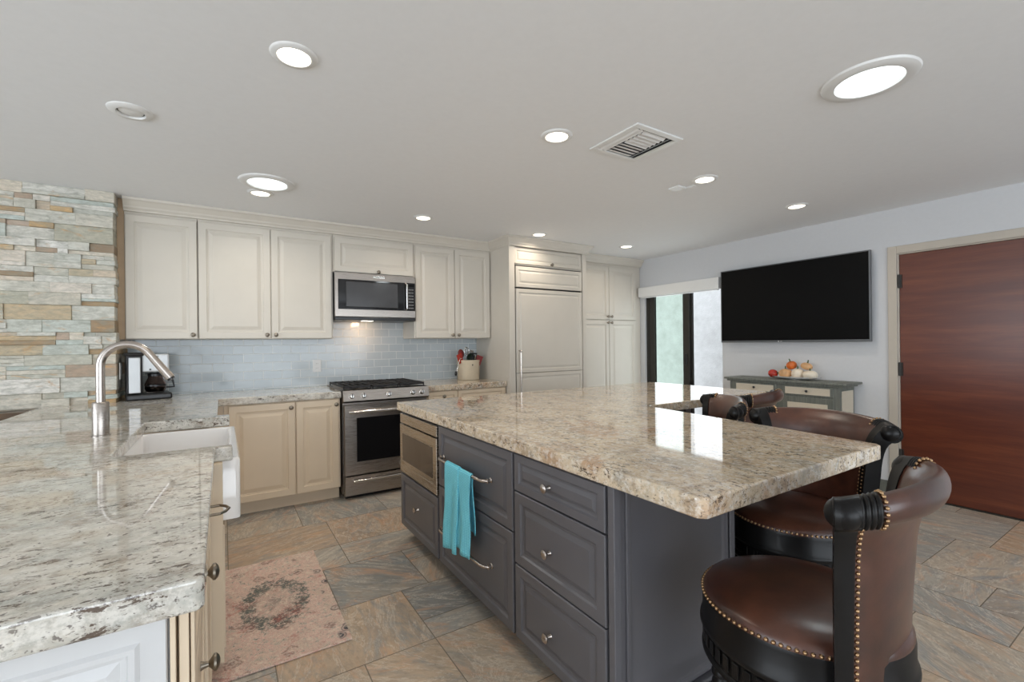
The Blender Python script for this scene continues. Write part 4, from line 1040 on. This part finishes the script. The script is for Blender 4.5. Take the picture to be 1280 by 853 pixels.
for x, y, lab in ((.265, 3.50, 'large round tubular skylight on the left near the wall cabinets'), (2.34, .83, 'large round tubular skylight at upper right over the stools')):
    t = thing('tubular_skylight', lab, 'skylight', (x, y, CE), 0, 'tubular skylights')
    b = bm_(); lathe(b, [(.118, -.004), (.122, -.014), (.150, -.016), (.168, -.008), (.172, 0), (.11, 0)], 56); obj('trim_ring', b, 'white_plastic', t, smooth=True)
    b = bm_(); lathe(b, [(0, -.008), (.08, -.007), (.118, -.004), (.118, -.001), (0, -.001)], 48); obj('diffuser', b, 'lamp_day', t, smooth=True)
    l = bpy.data.lights.new('skylight_glow', 'AREA'); l.shape = 'DISK'; l.size = .22; l.energy = 2.2; l.color = (.9, .98, 1)
    o = bpy.data.objects.new('skylight_glow', l); C.objects.link(o); o.parent = t; o.location = (0, 0, -.022)
t = thing('ceiling_speaker', 'round white unlit ceiling fixture at upper left', 'ceiling speaker', (-.355, 2.762, CE))
b = bm_(); lathe(b, [(.052, -.003), (.056, -.012), (.078, -.010), (.088, -.003), (.089, 0), (.04, 0)], 40); obj('trim_ring', b, 'white_plastic', t, smooth=True)
b = bm_(); lathe(b, [(0, -.010), (.03, -.009), (.046, -.005), (.048, -.001), (0, -.001)], 36); obj('centre_disc', b, 'white_plastic', t, smooth=True)
b = bm_(); lathe(b, [(.047, -.001), (.052, -.001), (.052, -.0015), (.047, -.0015)], 36); obj('gap_ring', b, 'dark_frame', t)

t = thing('air_vent', 'square white louvred air vent in the ceiling', 'vent', (1.955, 1.782, CE))
b = bm_()
for x0, x1, y0, y1 in ((-.18, .18, -.18, -.145), (-.18, .18, .145, .18), (-.18, -.145, -.145, .145), (.145, .18, -.145, .145)): box(b, x0, x1, y0, y1, -.010, 0)
obj('frame', b, 'white_plastic', t, bevel=.004)
b = bm_(); box(b, -.15, .15, -.15, .15, -.0015, -.0005); obj('duct_opening', b, 'black_plastic', t)
def slat(x0, x1, y0, y1, tilt, ax):
    b = bm_(); w = (x1 - x0) / 2; d = (y1 - y0) / 2; box(b, -w, w, -d, d, -.0008, .0008)
    s_ = obj('slat', b, 'white_plastic', t); s_.location = ((x0 + x1) / 2, (y0 + y1) / 2, -.008); s_.rotation_euler = (tilt, 0, 0) if ax == 'X' else (0, tilt, 0)
for k in range(2): slat(-.142 + k * .028, -.122 + k * .028, -.142, .142, R(28), 'Y')
for k in range(2): slat(.096 + k * .028, .118 + k * .028, -.142, .142, R(-28), 'Y')
for k in range(5): slat(-.082, .088, -.136 + k * .030, -.114 + k * .030, R(-28), 'X')
for k in range(4): slat(-.082, .088, .022 + k * .030, .046 + k * .030, R(14), 'X')

t = thing('ceiling_sensor', 'small flat white plate on the ceiling beside a downlight', 'sensor', (2.79, 2.14, CE))
b = bm_(); box(b, -.06, .03, -.045, .045, -.012, 0); obj('plate', b, 'white_plastic', t, bevel=.004)
b = bm_(); box(b, .035, .065, -.10, -.02, -.006, 0); obj('clip', b, 'white_plastic', t, bevel=.002)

## PROBLEM
Repeat the lines above, starting at the first and stopping after the line that holds "b, 'dark_frame', t)", with the pictures left out.

## WRITTEN SOLUTION
The Blender Python script for this scene continues. Write part 4, from line 1040 on. This part finishes the script. The script is for Blender 4.5. Take the picture to be 1280 by 853 pixels.
for x, y, lab in ((.265, 3.50, 'large round tubular skylight on the left near the wall cabinets'), (2.34, .83, 'large round tubular skylight at upper right over the stools')):
    t = thing('tubular_skylight', lab, 'skylight', (x, y, CE), 0, 'tubular skylights')
    b = bm_(); lathe(b, [(.118, -.004), (.122, -.014), (.150, -.016), (.168, -.008), (.172, 0), (.11, 0)], 56); obj('trim_ring', b, 'white_plastic', t, smooth=True)
    b = bm_(); lathe(b, [(0, -.008), (.08, -.007), (.118, -.004), (.118, -.001), (0, -.001)], 48); obj('diffuser', b, 'lamp_day', t, smooth=True)
    l = bpy.data.lights.new('skylight_glow', 'AREA'); l.shape = 'DISK'; l.size = .22; l.energy = 2.2; l.color = (.9, .98, 1)
    o = bpy.data.objects.new('skylight_glow', l); C.objects.link(o); o.parent = t; o.location = (0, 0, -.022)
t = thing('ceiling_speaker', 'round white unlit ceiling fixture at upper left', 'ceiling speaker', (-.355, 2.762, CE))
b = bm_(); lathe(b, [(.052, -.003), (.056, -.012), (.078, -.010), (.088, -.003), (.089, 0), (.04, 0)], 40); obj('trim_ring', b, 'white_plastic', t, smooth=True)
b = bm_(); lathe(b, [(0, -.010), (.03, -.009), (.046, -.005), (.048, -.001), (0, -.001)], 36); obj('centre_disc', b, 'white_plastic', t, smooth=True)
b = bm_(); lathe(b, [(.047, -.001), (.052, -.001), (.052, -.0015), (.047, -.0015)], 36); obj('gap_ring', b, 'dark_frame', t)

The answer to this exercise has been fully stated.